4. The liquid absorber according to claim 1, wherein

when a position in which the liquid drops into the container is a drop position, and a position other than the drop position is a non-drop position,

a bulk density of the aggregate in the drop position is lower than a bulk density of the aggregate in the non-drop position.

5. The liquid absorber according to claim 1, wherein

the first absorbing unit has a mass of 10% or more and 90% or less of a mass of the second absorbing unit.

6. The liquid absorber according to claim 1, wherein

when the longest edge of each porous absorbing body block is a first longest edge, and the shortest edge of the porous absorbing body block is a first shortest edge, and

the longest edge of each small piece is a second longest edge, and the shortest edge of the small piece is a second shortest edge,

the first longest edge and the second longest edge have a length of 5 mm or more and 50 mm or less, and

when a ratio of the length of the first longest edge to a length of the first shortest edge is a first aspect ratio, and a ratio of the length of the second longest edge to a length of the second shortest edge is a second aspect ratio,

the first aspect ratio and the second aspect ratio are 5 or more.

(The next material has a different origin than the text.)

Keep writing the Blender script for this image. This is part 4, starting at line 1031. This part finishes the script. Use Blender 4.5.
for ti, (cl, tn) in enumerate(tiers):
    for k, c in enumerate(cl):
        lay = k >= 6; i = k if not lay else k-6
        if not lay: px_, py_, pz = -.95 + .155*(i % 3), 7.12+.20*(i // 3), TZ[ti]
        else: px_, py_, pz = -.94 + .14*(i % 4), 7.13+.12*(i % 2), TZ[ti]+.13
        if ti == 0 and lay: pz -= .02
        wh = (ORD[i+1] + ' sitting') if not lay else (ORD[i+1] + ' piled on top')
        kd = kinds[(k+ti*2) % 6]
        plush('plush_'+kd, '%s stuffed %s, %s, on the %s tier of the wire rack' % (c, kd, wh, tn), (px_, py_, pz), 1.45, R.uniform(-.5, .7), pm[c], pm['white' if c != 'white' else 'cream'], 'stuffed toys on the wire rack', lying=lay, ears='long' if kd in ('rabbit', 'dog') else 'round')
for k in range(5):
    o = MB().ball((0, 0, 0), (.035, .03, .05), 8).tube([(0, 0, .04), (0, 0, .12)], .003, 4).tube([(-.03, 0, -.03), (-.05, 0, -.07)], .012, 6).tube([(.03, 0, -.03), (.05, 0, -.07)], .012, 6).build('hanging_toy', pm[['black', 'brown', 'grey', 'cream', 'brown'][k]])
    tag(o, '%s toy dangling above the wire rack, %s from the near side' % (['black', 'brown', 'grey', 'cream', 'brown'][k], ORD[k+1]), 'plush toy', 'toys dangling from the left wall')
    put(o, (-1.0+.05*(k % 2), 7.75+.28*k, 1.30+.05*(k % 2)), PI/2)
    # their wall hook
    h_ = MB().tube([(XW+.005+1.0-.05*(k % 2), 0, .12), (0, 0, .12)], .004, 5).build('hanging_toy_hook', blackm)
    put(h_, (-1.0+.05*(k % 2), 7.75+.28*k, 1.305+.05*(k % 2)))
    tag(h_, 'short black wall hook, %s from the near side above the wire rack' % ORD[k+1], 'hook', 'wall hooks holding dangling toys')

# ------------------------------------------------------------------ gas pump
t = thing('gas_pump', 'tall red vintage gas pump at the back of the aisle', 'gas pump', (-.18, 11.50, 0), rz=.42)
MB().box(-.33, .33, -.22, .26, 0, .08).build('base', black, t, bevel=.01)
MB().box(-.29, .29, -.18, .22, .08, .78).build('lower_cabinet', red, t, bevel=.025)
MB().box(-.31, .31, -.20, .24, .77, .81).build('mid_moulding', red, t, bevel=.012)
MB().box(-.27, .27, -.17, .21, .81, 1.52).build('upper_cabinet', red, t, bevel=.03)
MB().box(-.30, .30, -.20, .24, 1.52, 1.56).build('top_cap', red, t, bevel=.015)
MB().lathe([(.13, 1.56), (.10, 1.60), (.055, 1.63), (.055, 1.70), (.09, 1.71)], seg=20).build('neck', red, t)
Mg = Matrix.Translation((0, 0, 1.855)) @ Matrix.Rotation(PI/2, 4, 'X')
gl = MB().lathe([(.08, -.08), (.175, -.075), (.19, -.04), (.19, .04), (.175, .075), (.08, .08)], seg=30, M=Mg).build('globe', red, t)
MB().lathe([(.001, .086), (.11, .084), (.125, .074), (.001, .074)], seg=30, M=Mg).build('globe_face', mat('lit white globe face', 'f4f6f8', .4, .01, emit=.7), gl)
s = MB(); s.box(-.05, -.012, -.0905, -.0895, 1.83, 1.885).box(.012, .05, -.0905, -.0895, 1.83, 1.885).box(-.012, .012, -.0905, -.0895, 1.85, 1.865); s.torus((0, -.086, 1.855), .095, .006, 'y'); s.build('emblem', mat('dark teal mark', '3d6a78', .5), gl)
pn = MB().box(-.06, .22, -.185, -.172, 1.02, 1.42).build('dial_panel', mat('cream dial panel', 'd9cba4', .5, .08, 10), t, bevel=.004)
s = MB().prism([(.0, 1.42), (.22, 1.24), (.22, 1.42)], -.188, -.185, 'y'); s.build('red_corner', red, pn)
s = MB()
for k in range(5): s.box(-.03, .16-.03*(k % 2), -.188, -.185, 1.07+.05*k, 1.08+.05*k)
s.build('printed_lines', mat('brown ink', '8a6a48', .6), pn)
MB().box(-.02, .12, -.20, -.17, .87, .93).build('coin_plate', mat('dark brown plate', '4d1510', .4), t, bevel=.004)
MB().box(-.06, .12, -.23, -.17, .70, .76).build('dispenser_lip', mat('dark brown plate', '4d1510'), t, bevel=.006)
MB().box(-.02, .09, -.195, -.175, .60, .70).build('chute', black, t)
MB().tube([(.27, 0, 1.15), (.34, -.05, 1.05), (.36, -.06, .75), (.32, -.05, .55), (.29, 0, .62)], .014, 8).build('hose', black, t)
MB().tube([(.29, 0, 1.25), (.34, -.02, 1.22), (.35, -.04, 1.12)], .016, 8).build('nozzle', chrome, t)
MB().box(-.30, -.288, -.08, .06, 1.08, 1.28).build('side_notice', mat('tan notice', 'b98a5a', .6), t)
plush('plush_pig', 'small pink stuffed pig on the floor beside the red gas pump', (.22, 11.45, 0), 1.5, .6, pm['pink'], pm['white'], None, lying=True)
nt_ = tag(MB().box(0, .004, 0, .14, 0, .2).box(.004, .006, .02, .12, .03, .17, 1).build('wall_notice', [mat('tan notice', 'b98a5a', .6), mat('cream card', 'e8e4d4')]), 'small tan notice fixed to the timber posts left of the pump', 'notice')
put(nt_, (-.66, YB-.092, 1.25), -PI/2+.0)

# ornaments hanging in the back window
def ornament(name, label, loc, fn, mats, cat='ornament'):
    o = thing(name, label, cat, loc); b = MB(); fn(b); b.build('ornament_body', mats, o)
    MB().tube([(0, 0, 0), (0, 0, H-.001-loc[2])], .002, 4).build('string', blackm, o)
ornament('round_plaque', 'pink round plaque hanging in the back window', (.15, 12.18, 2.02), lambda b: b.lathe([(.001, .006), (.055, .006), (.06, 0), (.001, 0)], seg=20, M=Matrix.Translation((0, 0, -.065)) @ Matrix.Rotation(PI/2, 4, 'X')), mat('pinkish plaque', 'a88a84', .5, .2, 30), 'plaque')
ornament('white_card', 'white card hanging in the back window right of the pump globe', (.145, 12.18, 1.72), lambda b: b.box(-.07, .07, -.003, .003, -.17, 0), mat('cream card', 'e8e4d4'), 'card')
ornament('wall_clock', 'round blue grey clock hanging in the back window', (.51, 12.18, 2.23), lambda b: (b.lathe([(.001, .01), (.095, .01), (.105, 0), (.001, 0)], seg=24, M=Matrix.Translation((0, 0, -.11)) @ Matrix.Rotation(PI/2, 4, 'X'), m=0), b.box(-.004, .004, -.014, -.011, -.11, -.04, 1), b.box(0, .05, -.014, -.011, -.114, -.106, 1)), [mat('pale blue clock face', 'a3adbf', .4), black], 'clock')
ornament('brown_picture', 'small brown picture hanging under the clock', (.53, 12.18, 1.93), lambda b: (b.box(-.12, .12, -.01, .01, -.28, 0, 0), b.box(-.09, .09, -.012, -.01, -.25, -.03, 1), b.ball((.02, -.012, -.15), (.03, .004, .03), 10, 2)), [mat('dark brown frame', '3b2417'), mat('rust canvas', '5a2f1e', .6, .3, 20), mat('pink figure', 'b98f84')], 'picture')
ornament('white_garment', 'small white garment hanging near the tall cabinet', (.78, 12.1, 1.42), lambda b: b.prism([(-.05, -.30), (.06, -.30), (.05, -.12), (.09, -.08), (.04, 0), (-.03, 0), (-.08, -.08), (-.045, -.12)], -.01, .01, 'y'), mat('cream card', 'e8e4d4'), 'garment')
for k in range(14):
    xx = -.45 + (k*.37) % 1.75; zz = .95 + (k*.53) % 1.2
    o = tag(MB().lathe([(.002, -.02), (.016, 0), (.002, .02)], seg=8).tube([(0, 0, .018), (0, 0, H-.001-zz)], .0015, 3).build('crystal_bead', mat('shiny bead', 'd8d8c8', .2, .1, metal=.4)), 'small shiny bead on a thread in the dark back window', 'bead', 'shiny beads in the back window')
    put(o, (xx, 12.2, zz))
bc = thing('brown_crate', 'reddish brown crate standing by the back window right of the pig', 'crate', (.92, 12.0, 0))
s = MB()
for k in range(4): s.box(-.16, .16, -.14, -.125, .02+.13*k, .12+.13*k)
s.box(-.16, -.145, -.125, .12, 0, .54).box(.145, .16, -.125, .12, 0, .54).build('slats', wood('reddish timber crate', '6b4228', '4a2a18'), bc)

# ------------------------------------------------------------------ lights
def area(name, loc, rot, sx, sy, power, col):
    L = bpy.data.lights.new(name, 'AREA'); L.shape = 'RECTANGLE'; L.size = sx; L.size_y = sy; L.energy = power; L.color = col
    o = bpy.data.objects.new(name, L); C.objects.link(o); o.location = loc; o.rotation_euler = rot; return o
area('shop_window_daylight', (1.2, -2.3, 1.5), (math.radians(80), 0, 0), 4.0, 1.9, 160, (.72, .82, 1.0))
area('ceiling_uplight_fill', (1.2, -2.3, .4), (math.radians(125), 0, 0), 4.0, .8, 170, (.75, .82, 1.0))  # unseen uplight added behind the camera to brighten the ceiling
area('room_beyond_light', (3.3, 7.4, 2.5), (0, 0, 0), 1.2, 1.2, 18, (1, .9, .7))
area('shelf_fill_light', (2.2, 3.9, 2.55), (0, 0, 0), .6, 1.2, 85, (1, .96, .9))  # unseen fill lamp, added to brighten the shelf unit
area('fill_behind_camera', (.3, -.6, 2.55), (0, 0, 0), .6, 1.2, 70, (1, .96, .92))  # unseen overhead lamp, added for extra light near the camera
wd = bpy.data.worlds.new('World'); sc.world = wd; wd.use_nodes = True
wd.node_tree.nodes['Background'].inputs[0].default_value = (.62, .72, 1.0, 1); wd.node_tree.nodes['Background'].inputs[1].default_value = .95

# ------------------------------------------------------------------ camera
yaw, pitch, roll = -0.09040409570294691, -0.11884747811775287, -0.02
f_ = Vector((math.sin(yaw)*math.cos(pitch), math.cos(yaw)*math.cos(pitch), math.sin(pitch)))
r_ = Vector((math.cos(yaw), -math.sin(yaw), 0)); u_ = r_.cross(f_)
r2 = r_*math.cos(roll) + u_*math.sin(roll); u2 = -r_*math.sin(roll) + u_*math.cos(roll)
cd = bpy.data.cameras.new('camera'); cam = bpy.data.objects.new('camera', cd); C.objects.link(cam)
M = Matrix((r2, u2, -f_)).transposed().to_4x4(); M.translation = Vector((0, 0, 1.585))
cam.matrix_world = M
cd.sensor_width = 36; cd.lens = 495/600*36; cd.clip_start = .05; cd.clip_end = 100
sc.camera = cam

7. The liquid absorber according to claim 1, wherein

when a position in which the liquid drops into the container is a drop position, and a position other than the drop position is a non-drop position, and

a ratio of a mass of the polymeric absorbing body to a total mass of the first absorbing unit and the second absorbing unit is a polymer mass ratio,

the polymer mass ratio in the drop position is lower than the polymer mass ratio in the non-drop position.

8. An image forming apparatus comprising the liquid absorber according to claim 1.